Output each line exactly as it appears, skipping any embedded picture.

>> begin Dataset content

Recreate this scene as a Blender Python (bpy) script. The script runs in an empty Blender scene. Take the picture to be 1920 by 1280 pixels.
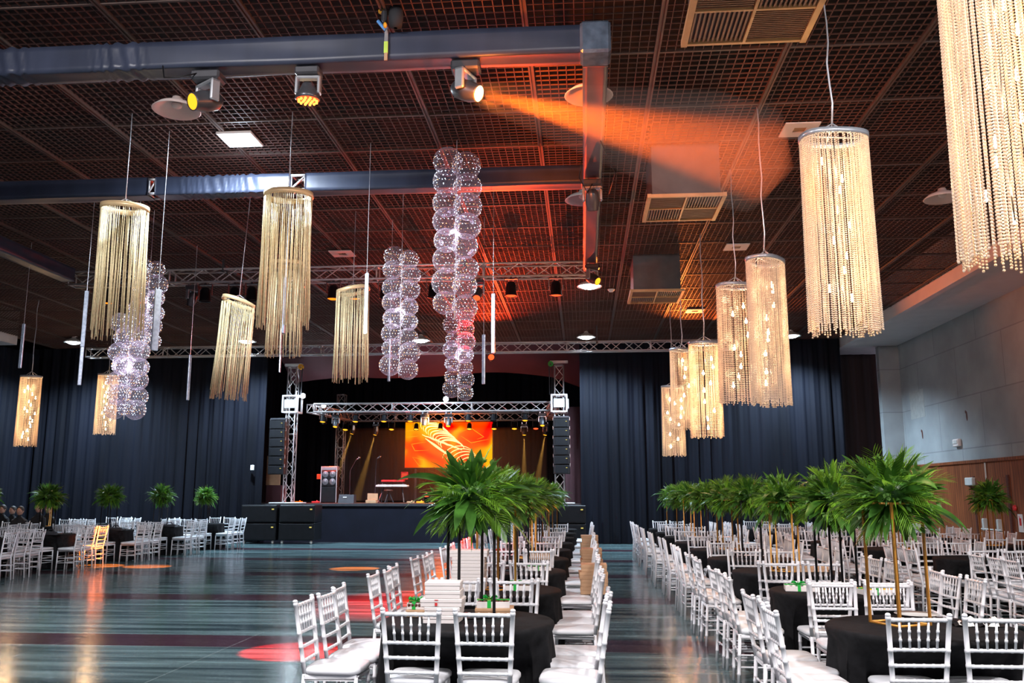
import bpy, math, random
from math import sin, cos, pi, sqrt, atan2, radians
from mathutils import Vector, Matrix
random.seed(7)
C = bpy.context.scene.collection
S = bpy.context.scene
CEIL = 7.0
H = 1.65

# ------------------------------------------------------------------ camera
F_PX, VX, VY = 1655.0, 1094.0, 927.0          # image taken as 1920 x 1280
pitch = math.atan((VY - 640) / F_PX)
yaw = math.atan((VX - 960) / math.hypot(F_PX, VY - 640))
cam = bpy.data.cameras.new('camera')
cam.sensor_width = 36.0
cam.lens = 36.0 * F_PX / 1920
cam.clip_end = 200
camo = bpy.data.objects.new('camera', cam)
C.objects.link(camo)
camo.location = (0, 0, H)
camo.rotation_euler = (pi / 2 + pitch, 0, yaw)
S.camera = camo

# ------------------------------------------------------------------ world, exposure
S.view_settings.view_transform = 'Standard'
S.view_settings.look = 'None'
S.view_settings.exposure = 0.0
S.view_settings.gamma = 1.0
S.view_settings.use_curve_mapping = False
w = bpy.data.worlds.new('ambient_fill')  # low even ambient added to lift the whole hall
S.world = w
w.use_nodes = True
w.node_tree.nodes['Background'].inputs[0].default_value = (0.72, 0.74, 1.0, 1)
w.node_tree.nodes['Background'].inputs[1].default_value = 0.28
S.cycles.max_bounces = 5
S.cycles.diffuse_bounces = 2
S.cycles.glossy_bounces = 3
S.cycles.transmission_bounces = 3
S.cycles.transparent_max_bounces = 24
S.cycles.volume_bounces = 0
S.cycles.sample_clamp_indirect = 4.0
S.cycles.sample_clamp_direct = 30.0
S.cycles.caustics_reflective = False
S.cycles.caustics_refractive = False
S.cycles.use_denoising = True
S.cycles.volume_step_rate = 4.0


def light(kind, loc, energy, color, parent=None, aim=None, size=0.1, cone=60, blend=0.2, name='lamp_glow'):
    l = bpy.data.lights.new(name, kind)
    l.energy = energy
    l.color = color
    if kind == 'AREA':
        l.shape = 'DISK'
        l.size = size
    elif kind == 'SPOT':
        l.spot_size = radians(cone)
        l.spot_blend = blend
        l.shadow_soft_size = size
    else:
        l.shadow_soft_size = size
    o = bpy.data.objects.new(name, l)
    C.objects.link(o)
    o.location = loc
    if aim is not None:
        d = Vector(aim) - Vector(loc)
        o.rotation_euler = d.to_track_quat('-Z', 'Y').to_euler()
    if parent is not None:
        o.parent = parent
        o.matrix_parent_inverse = parent.matrix_basis.inverted()
    return o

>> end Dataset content

The output:
Recreate this scene as a Blender Python (bpy) script. The script runs in an empty Blender scene. Take the picture to be 1920 by 1280 pixels.
import bpy, math, random
from math import sin, cos, pi, sqrt, atan2, radians
from mathutils import Vector, Matrix
random.seed(7)
C = bpy.context.scene.collection
S = bpy.context.scene
CEIL = 7.0
H = 1.65

# ------------------------------------------------------------------ camera
F_PX, VX, VY = 1655.0, 1094.0, 927.0          # image taken as 1920 x 1280
pitch = math.atan((VY - 640) / F_PX)
yaw = math.atan((VX - 960) / math.hypot(F_PX, VY - 640))
cam = bpy.data.cameras.new('camera')
cam.sensor_width = 36.0
cam.lens = 36.0 * F_PX / 1920
cam.clip_end = 200
camo = bpy.data.objects.new('camera', cam)
C.objects.link(camo)
camo.location = (0, 0, H)
camo.rotation_euler = (pi / 2 + pitch, 0, yaw)
S.camera = camo

# ------------------------------------------------------------------ world, exposure
S.view_settings.view_transform = 'Standard'
S.view_settings.look = 'None'
S.view_settings.exposure = 0.0
S.view_settings.gamma = 1.0
S.view_settings.use_curve_mapping = False
w = bpy.data.worlds.new('ambient_fill')  # low even ambient added to lift the whole hall
S.world = w
w.use_nodes = True
w.node_tree.nodes['Background'].inputs[0].default_value = (0.72, 0.74, 1.0, 1)
w.node_tree.nodes['Background'].inputs[1].default_value = 0.28
S.cycles.max_bounces = 5
S.cycles.diffuse_bounces = 2
S.cycles.glossy_bounces = 3
S.cycles.transmission_bounces = 3
S.cycles.transparent_max_bounces = 24
S.cycles.volume_bounces = 0
S.cycles.sample_clamp_indirect = 4.0
S.cycles.sample_clamp_direct = 30.0
S.cycles.caustics_reflective = False
S.cycles.caustics_refractive = False
S.cycles.use_denoising = True
S.cycles.volume_step_rate = 4.0


def light(kind, loc, energy, color, parent=None, aim=None, size=0.1, cone=60, blend=0.2, name='lamp_glow'):
    l = bpy.data.lights.new(name, kind)
    l.energy = energy
    l.color = color
    if kind == 'AREA':
        l.shape = 'DISK'
        l.size = size
    elif kind == 'SPOT':
        l.spot_size = radians(cone)
        l.spot_blend = blend
        l.shadow_soft_size = size
    else:
        l.shadow_soft_size = size
    o = bpy.data.objects.new(name, l)
    C.objects.link(o)
    o.location = loc
    if aim is not None:
        d = Vector(aim) - Vector(loc)
        o.rotation_euler = d.to_track_quat('-Z', 'Y').to_euler()
    if parent is not None:
        o.parent = parent
        o.matrix_parent_inverse = parent.matrix_basis.inverted()
    return o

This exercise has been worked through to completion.